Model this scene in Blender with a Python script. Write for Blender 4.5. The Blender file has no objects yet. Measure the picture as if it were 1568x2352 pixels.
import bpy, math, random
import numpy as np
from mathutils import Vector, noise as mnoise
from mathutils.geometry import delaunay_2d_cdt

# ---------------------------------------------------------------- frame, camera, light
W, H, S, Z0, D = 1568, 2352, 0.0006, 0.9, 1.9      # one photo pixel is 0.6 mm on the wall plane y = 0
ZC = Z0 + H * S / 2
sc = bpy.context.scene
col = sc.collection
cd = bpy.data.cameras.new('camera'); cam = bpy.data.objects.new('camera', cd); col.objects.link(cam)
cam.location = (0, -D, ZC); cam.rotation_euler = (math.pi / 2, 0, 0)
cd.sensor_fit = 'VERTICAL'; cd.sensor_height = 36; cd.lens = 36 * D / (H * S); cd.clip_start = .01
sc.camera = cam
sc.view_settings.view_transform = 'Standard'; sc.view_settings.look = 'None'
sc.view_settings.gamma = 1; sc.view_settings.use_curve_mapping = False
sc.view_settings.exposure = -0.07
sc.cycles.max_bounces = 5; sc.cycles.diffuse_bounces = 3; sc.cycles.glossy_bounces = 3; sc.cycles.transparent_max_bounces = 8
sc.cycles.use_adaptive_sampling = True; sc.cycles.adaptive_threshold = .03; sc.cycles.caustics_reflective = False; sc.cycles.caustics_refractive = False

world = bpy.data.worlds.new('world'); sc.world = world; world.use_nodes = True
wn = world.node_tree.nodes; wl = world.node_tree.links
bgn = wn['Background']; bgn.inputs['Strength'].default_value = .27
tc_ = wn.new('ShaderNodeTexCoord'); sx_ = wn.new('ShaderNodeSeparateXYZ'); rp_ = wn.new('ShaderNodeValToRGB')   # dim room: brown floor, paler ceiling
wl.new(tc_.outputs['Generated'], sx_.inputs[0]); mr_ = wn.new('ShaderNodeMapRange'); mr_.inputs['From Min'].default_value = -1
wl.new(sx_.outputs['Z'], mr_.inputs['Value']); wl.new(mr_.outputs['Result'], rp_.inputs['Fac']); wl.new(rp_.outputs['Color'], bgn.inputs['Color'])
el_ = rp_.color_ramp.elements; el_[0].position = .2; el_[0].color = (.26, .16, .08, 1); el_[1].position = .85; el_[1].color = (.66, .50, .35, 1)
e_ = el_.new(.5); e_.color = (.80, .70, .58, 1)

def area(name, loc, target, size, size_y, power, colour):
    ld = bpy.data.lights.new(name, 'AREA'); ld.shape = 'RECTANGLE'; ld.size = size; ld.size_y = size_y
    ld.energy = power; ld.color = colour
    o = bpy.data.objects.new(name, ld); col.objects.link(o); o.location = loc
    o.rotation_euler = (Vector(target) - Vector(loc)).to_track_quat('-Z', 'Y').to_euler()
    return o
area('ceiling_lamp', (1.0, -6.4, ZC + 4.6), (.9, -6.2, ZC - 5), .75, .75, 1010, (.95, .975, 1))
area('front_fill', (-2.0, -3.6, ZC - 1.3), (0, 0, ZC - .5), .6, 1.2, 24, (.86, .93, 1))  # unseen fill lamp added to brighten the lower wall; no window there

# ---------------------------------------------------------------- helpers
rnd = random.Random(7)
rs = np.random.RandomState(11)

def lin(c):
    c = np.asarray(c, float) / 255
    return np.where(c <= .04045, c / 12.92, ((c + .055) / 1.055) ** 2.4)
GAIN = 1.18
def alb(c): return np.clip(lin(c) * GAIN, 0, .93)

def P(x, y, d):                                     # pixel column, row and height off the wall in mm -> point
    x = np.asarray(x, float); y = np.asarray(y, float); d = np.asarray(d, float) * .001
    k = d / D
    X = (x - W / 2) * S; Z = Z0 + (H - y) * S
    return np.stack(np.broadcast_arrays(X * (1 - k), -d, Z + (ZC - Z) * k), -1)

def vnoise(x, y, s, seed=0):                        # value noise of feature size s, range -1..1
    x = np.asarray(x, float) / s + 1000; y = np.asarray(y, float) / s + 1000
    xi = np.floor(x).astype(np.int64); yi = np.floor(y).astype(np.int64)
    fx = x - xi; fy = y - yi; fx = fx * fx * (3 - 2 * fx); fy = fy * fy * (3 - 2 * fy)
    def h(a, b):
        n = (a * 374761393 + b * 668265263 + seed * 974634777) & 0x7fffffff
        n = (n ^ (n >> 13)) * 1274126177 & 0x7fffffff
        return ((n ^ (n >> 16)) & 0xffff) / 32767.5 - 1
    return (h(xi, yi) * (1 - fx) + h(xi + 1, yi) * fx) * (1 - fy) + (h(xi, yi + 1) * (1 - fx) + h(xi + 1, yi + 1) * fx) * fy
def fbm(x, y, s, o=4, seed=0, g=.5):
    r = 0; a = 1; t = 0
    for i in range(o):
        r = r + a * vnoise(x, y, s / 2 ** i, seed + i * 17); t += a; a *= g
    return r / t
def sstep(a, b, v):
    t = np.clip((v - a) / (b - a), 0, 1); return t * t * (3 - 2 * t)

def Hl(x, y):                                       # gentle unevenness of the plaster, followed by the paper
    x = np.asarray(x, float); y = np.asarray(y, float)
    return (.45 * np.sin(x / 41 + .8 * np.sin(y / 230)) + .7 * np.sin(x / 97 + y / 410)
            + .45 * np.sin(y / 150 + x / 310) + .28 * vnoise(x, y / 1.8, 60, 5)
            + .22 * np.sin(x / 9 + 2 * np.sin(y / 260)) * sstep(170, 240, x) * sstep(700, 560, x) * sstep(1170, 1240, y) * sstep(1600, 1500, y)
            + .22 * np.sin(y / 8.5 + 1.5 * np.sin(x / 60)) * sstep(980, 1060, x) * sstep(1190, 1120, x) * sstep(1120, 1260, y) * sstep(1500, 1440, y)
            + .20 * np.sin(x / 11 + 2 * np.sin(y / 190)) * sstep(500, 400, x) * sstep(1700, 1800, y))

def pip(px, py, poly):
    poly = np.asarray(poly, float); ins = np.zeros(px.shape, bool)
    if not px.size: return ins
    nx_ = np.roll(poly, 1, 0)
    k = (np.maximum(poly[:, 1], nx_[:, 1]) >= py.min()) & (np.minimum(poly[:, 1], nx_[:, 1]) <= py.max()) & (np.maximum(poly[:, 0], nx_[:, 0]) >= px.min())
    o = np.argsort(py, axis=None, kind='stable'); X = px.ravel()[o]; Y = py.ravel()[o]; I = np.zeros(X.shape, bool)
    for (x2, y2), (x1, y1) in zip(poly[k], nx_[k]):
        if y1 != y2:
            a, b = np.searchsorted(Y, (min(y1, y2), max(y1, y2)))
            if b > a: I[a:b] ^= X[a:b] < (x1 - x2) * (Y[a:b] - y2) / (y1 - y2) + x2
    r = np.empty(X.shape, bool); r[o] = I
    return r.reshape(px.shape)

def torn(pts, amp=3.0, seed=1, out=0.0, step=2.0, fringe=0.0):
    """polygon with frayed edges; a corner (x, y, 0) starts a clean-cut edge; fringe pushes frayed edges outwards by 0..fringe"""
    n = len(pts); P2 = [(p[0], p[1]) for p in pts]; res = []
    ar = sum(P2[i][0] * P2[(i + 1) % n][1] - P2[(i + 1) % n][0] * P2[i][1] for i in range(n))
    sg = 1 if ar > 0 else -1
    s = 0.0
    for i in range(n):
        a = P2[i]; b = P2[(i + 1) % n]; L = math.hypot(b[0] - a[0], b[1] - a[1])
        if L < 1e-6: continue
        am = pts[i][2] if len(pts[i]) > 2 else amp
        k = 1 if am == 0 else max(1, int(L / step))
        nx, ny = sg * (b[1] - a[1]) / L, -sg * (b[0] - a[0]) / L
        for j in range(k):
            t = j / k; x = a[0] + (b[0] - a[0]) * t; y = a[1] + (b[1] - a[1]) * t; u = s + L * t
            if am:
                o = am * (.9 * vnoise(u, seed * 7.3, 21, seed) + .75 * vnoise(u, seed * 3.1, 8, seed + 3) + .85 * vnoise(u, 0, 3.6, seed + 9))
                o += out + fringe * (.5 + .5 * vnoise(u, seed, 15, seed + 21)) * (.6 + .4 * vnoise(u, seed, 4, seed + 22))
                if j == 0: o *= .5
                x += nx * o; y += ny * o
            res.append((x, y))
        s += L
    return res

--

Return nothing but the lines from the first line of the listing through the line with "from mathutils.geometry import", please, keeping every one of them unchanged.

- **THE RESPONSE**:
Model this scene in Blender with a Python script. Write for Blender 4.5. The Blender file has no objects yet. Measure the picture as if it were 1568x2352 pixels.
import bpy, math, random
import numpy as np
from mathutils import Vector, noise as mnoise
from mathutils.geometry import delaunay_2d_cdt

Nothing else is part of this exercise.